This is a very old question, but all of the answers given here are wrong.
You will never see Unicode output on the Windows command line (CMD.exe). The reason is that CMD cannot display Unicode. It can, however, display DBCS (Double-Byte Character Set).
If you want to see Japanese output, for example, you have to change your System Locale to Japanese and reboot. Then, you'll be able to see Japanese DBCS (i.e. Shift-JIS) characters on the command line. Windows supports Japanese Shift-JIS, Simplified Chinese, Korean, and Traditional Chinese "Big5" DBCS code pages.
Incidentally, you can pipe UTF-16 (inaccurately used interchangeably with "Unicode" by Microsoft) to a file, then open that file in, say, Notepad, and view the Unicode characters.
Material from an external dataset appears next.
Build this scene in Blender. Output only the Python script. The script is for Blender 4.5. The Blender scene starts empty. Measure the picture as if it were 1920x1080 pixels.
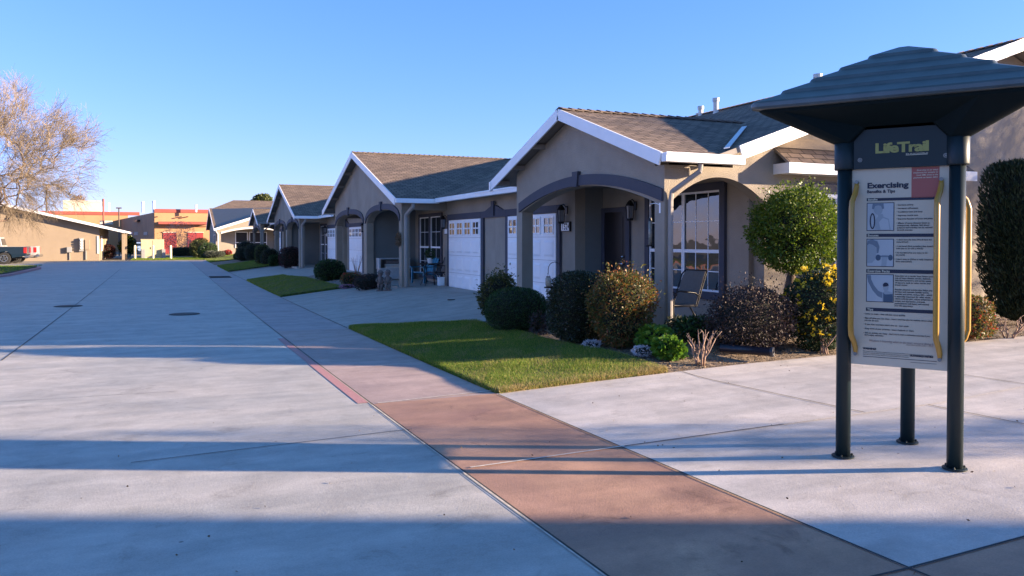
import bpy, bmesh, math, random
import numpy as np
from mathutils import Vector, Matrix, noise as mnoise
R = math.radians
rng = np.random.default_rng(7)
random.seed(7)
scn = bpy.context.scene
col = scn.collection

# ------------------------------------------------------------------ camera
FPX, HOR, CAMZ = 1480.0, 450.0, 1.6
YAW = R(23.7)
sy, cy = math.sin(YAW), math.cos(YAW)
cam_d = bpy.data.cameras.new('camera')
cam = bpy.data.objects.new('camera', cam_d); col.objects.link(cam)
cam.location = (0, 0, CAMZ)
cam.rotation_euler = (R(89.0), 0, -YAW)
cam_d.sensor_width = 36.0
cam_d.lens = FPX / 1920 * 36
cam_d.shift_y = -(540 - 476) / 1920.0
cam_d.clip_end = 3000
scn.camera = cam

# ------------------------------------------------------------------ light
SUN_EL, SUN_AZ = R(12.0), R(117.0)          # azimuth clockwise from +Y
w = bpy.data.worlds.new('World'); scn.world = w; w.use_nodes = True
nt = w.node_tree; nt.nodes.clear()
sky = nt.nodes.new('ShaderNodeTexSky'); sky.sky_type = 'NISHITA'; sky.sun_disc = False
sky.sun_elevation = SUN_EL; sky.sun_rotation = SUN_AZ
sky.altitude = 50; sky.air_density = 1.0; sky.dust_density = 0.05; sky.ozone_density = 2.5
bg = nt.nodes.new('ShaderNodeBackground'); bg.inputs[1].default_value = 0.066
wo = nt.nodes.new('ShaderNodeOutputWorld')
tint = nt.nodes.new('ShaderNodeMixRGB'); tint.blend_type = 'MULTIPLY'; tint.inputs[0].default_value = 1.0
tint.inputs[2].default_value = (0.62, 0.98, 1.30, 1)
sp_ = nt.nodes.new('ShaderNodeSeparateColor'); cb_ = nt.nodes.new('ShaderNodeCombineColor'); pw_ = nt.nodes.new('ShaderNodeMath')
pw_.operation = 'POWER'; pw_.inputs[1].default_value = 0.75       # a bluer, less green horizon
nt.links.new(sky.outputs[0], sp_.inputs[0]); nt.links.new(sp_.outputs[0], cb_.inputs[0]); nt.links.new(sp_.outputs[1], pw_.inputs[0])
nt.links.new(pw_.outputs[0], cb_.inputs[1]); nt.links.new(sp_.outputs[2], cb_.inputs[2]); nt.links.new(cb_.outputs[0], tint.inputs[1]); nt.links.new(tint.outputs[0], bg.inputs[0]); nt.links.new(bg.outputs[0], wo.inputs[0])
sl = bpy.data.lights.new('sun', 'SUN'); sl.energy = 4.5; sl.angle = R(0.6); sl.color = (1.0, 0.77, 0.54)
so = bpy.data.objects.new('sun', sl); col.objects.link(so)
so.location = (20, -10, 20)
SD = Vector((math.sin(SUN_AZ) * math.cos(SUN_EL), math.cos(SUN_AZ) * math.cos(SUN_EL), math.sin(SUN_EL)))
so.rotation_euler = SD.to_track_quat('Z', 'Y').to_euler()
scn.view_settings.view_transform = 'Standard'; scn.view_settings.look = 'None'
scn.view_settings.exposure = 2.1; scn.view_settings.gamma = 1.0
scn.view_settings.use_curve_mapping = False
scn.cycles.max_bounces = 8; scn.cycles.use_denoising = True

# ------------------------------------------------------------------ terrain
def zr(y):
    y = max(y, -20)
    return -0.31 * (1 - math.exp(-y / 13.0)) if y > 0 else -0.0238 * y * 0.5
def sstep(a, b, x):
    t = min(1, max(0, (x - a) / (b - a))); return t * t * (3 - 2 * t)
PAD = 0.15
def H(x, y):
    z = zr(y)
    if x > 3.43:
        d = x - 3.43
        lo = min(0.028 * d, 0.35)
        hi = (PAD - z) * min(1, d / 3.6)
        k = sstep(7.6, 9.6, y)
        if x > 7.0 and y < 9.6:
            k = max(k, 0)
        f = 1 - sstep(70, 77, y) + sstep(81, 85, y)
        z += (lo * (1 - k) + hi * k) * f
    return z

def xy(px, lam):
    u = (px - 960) / FPX
    return lam * (sy + cy * u), lam * (cy - sy * u)
def gnd(px, py):
    """ground point seen at a photo pixel"""
    u = (px - 960) / FPX; v = (HOR - py) / FPX
    lam = 3.0
    while lam < 400:
        x, y = lam * (sy + cy * u), lam * (cy - sy * u)
        if CAMZ + v * lam <= H(x, y): break
        lam += 0.02
    return x, y
def zat(py, lam): return CAMZ + (HOR - py) / FPX * lam

# ------------------------------------------------------------------ materials
def newmat(name):
    m = bpy.data.materials.new(name); m.use_nodes = True
    n = m.node_tree.nodes; b = n['Principled BSDF']
    return m, m.node_tree, b
def c4(c): return (c[0], c[1], c[2], 1)
def M(name, c, rough=0.7, var=0.12, scale=3.0, bump=0.15, bscale=80.0, metal=0.0, c2=None, spec=0.5, coat=0.0):
    m, t, b = newmat(name); n, l = t.nodes, t.links
    tc = n.new('ShaderNodeTexCoord')
    nz = n.new('ShaderNodeTexNoise'); nz.inputs['Scale'].default_value = scale; nz.inputs['Detail'].default_value = 6; nz.inputs['Roughness'].default_value = 0.65
    l.new(tc.outputs['Object'], nz.inputs['Vector'])
    cr = n.new('ShaderNodeValToRGB'); cr.color_ramp.elements[0].position = 0.3; cr.color_ramp.elements[1].position = 0.7
    a = [max(0, x * (1 - var)) for x in c]; d = [min(1, x * (1 + var)) for x in (c2 or c)]
    cr.color_ramp.elements[0].color = c4(a); cr.color_ramp.elements[1].color = c4(d)
    l.new(nz.outputs['Fac'], cr.inputs['Fac']); l.new(cr.outputs['Color'], b.inputs['Base Color'])
    b.inputs['Roughness'].default_value = rough; b.inputs['Metallic'].default_value = metal
    b.inputs['Specular IOR Level'].default_value = spec
    b.inputs['Coat Weight'].default_value = coat
    if bump > 0:
        nb = n.new('ShaderNodeTexNoise'); nb.inputs['Scale'].default_value = bscale; nb.inputs['Detail'].default_value = 4
        l.new(tc.outputs['Object'], nb.inputs['Vector'])
        bm = n.new('ShaderNodeBump'); bm.inputs['Strength'].default_value = bump; bm.inputs['Distance'].default_value = 0.02
        l.new(nb.outputs['Fac'], bm.inputs['Height']); l.new(bm.outputs['Normal'], b.inputs['Normal'])
    return m
def glass(name, c=(0.012, 0.016, 0.02), rough=0.02):
    m, t, b = newmat(name)
    b.inputs['Base Color'].default_value = c4(c); b.inputs['Roughness'].default_value = rough
    b.inputs['IOR'].default_value = 1.9
    n, l = t.nodes, t.links
    tc = n.new('ShaderNodeTexCoord'); nz = n.new('ShaderNodeTexNoise'); nz.inputs['Scale'].default_value = 1.7
    l.new(tc.outputs['Object'], nz.inputs['Vector'])
    bm = n.new('ShaderNodeBump'); bm.inputs['Strength'].default_value = 0.06; bm.inputs['Distance'].default_value = 0.1
    l.new(nz.outputs['Fac'], bm.inputs['Height']); l.new(bm.outputs['Normal'], b.inputs['Normal'])
    return m
def leafmat(name, cols, rough=0.5, trans=0.25):
    m, t, b = newmat(name); n, l = t.nodes, t.links
    g = n.new('ShaderNodeNewGeometry'); cr = n.new('ShaderNodeValToRGB')
    e = cr.color_ramp.elements
    while len(e) < len(cols): e.new(0.5)
    for i, c in enumerate(cols): e[i].position = i / (len(cols) - 1); e[i].color = c4(c)
    l.new(g.outputs['Random Per Island'], cr.inputs['Fac']); l.new(cr.outputs['Color'], b.inputs['Base Color'])
    b.inputs['Roughness'].default_value = rough
    tr = n.new('ShaderNodeBsdfTranslucent'); l.new(cr.outputs['Color'], tr.inputs['Color'])
    mx = n.new('ShaderNodeMixShader'); mx.inputs[0].default_value = trans
    l.new(b.outputs[0], mx.inputs[1]); l.new(tr.outputs[0], mx.inputs[2])
    l.new(mx.outputs[0], n['Material Output'].inputs['Surface'])
    return m
def concrete(name, base, blot, stain=0.5, seed=0.0, streak=True, warm=None):
    m, t, b = newmat(name); n, l = t.nodes, t.links
    tc = n.new('ShaderNodeTexCoord')
    mp = n.new('ShaderNodeMapping'); mp.inputs['Location'].default_value = (seed, seed * 2, 0)
    l.new(tc.outputs['Object'], mp.inputs['Vector'])
    def noise(sc, det, rough, src=mp, stretch=None, dist=0.0):
        nz = n.new('ShaderNodeTexNoise'); nz.inputs['Scale'].default_value = sc; nz.inputs['Detail'].default_value = det
        nz.inputs['Roughness'].default_value = rough; nz.inputs['Distortion'].default_value = dist
        if stretch:
            m2 = n.new('ShaderNodeMapping'); m2.inputs['Scale'].default_value = stretch; m2.inputs['Rotation'].default_value = (0, 0, 0.25)
            l.new(src.outputs[0], m2.inputs['Vector']); l.new(m2.outputs[0], nz.inputs['Vector'])
        else: l.new(src.outputs[0], nz.inputs['Vector'])
        return nz
    def ramp(src, p0, p1, c0, c1):
        cr = n.new('ShaderNodeValToRGB'); cr.color_ramp.elements[0].position = p0; cr.color_ramp.elements[1].position = p1
        cr.color_ramp.elements[0].color = c4(c0); cr.color_ramp.elements[1].color = c4(c1)
        l.new(src.outputs['Fac'], cr.inputs['Fac']); return cr
    def mix(mode, fac, a, bb):
        mx = n.new('ShaderNodeMixRGB'); mx.blend_type = mode; mx.inputs[0].default_value = fac
        l.new(a.outputs[0], mx.inputs[1]); l.new(bb.outputs[0], mx.inputs[2]); return mx
    A = ramp(noise(0.45, 8, 0.62, dist=0.6), 0.32, 0.68, blot, base)
    B = ramp(noise(2.6, 9, 0.7, dist=0.3), 0.3, 0.66, (0.70, 0.69, 0.67), (1.10, 1.10, 1.09))
    o = mix('MULTIPLY', 0.75, A, B)
    S = ramp(noise(1.0, 6, 0.6, stretch=(0.35, 3.2, 1)), 0.33, 0.64, (0.78, 0.79, 0.80), (1.08, 1.06, 1.04))
    o = mix('MULTIPLY', 0.75, o, S)
    D = ramp(noise(2.3, 7, 0.72, dist=0.8), 0.30, 0.43, (0.62, 0.60, 0.58), (1, 1, 1))
    o = mix('MULTIPLY', stain, o, D)
    F = ramp(noise(90, 5, 0.75), 0.3, 0.7, (0.70, 0.70, 0.70), (1.14, 1.14, 1.14))
    o = mix('MULTIPLY', 0.7, o, F)
    V = n.new('ShaderNodeTexVoronoi'); V.inputs['Scale'].default_value = 1.9; l.new(mp.outputs[0], V.inputs['Vector'])
    sp = n.new('ShaderNodeValToRGB'); sp.color_ramp.elements[0].position = 0.018; sp.color_ramp.elements[1].position = 0.035
    sp.color_ramp.elements[0].color = (0.25, 0.24, 0.23, 1); sp.color_ramp.elements[1].color = (1, 1, 1, 1)
    l.new(V.outputs['Distance'], sp.inputs['Fac']); o = mix('MULTIPLY', 0.8, o, sp)
    l.new(o.outputs[0], b.inputs['Base Color'])
    rr = n.new('ShaderNodeMapRange'); rr.inputs[3].default_value = 0.55; rr.inputs[4].default_value = 0.85
    l.new(n.get('Noise Texture').outputs['Fac'], rr.inputs[0]); l.new(rr.outputs[0], b.inputs['Roughness'])
    nb = noise(55, 6, 0.7); bm = n.new('ShaderNodeBump'); bm.inputs['Strength'].default_value = 0.35; bm.inputs['Distance'].default_value = 0.008
    l.new(nb.outputs['Fac'], bm.inputs['Height']); l.new(bm.outputs['Normal'], b.inputs['Normal'])
    return m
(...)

You can also mark and copy the gibberish text from CMD.exe and paste it into Notepad and see the Unicode characters. In other words, CMD supports Unicode, but it doesn't display Unicode.
You can find more information in this blog post.
Best Answer
That's a problem related to the CODE-PAGE used (think about it as a linux LOCALE). You set those up with the chcp command
Try by setting one of the CPs commented here: http://en.wikipedia.org/wiki/Code_page
By the other side, if you use the Lucida Font in console, you can allways copy the garbled output and paste it in a word processor. The characters will be readable there.